RAR and 7z have been included merely for completeness. Those formats are relatively uncommon on Linux and are typically associated with large collections of soundfonts and audio samples.

Source code is also available in special RPM and DEB packages. These packages can be unpacked and compiled by their package management tools in one easy procedure, but the process lacks a configuration stage for user input. As we shall see, this pre-build configuration is an important part of the build sequence, one that should not be skipped if you want full control of the process.

A word of warning: Occasionally you'll discover a badly-formed package such as one that dumps all its extracted files into the active directory, i.e. the package doesn't create its own top-level directory. It is always wise to check the package organization with a content view option (tar -t foo.package) before uncompressing the package. If no parent directory is indicated you'll need to make one to have a specified extraction target. Be sure to move the package into the new directory and then unpack it there.

The Build Manager

Okay, you've downloaded some source code and you're ready to compile it. Before you can do so you'll need a set of tools that assist you in the configuration process and manage the compiler's interaction with the sources. The traditional Linux toolchain includes the GNU autotools (automake, autoconf, and libtool), but other popular utilities include Scons, the cmake system, premake, and the recent waf tools. Software built with the Qt graphics libraries usually require a run of the qmake utility, followed by use of the GNU autotools' make tool.

About Dependencies

Dependencies are software packages that are absolutely required in order to compile the target package. System dependencies include items such as kernel headers, X11 libraries and headers, and graphics toolkits such as GTK and Qt. The libraries themselves are insufficient to build software, you will also need to install the development packages for all necessary libraries.

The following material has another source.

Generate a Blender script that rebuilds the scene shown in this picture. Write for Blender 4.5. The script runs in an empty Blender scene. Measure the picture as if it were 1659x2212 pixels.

Linux audio applications have some specific dependencies that are common to a wide variety of programs. You can expect to see requirements for the ALSA and JACK libraries and headers, the libsndfile library for soundfile I/O, and the development packages for the LADSPA and LV2 plugin systems. Other less critical packages include librdf (plugins metadata), liblo (a library for OSC functions), libfftw3 (Fast Fourier Transforms library), the Ogg/Vorbis libs (for OGG file support), and liblame (MP3 support).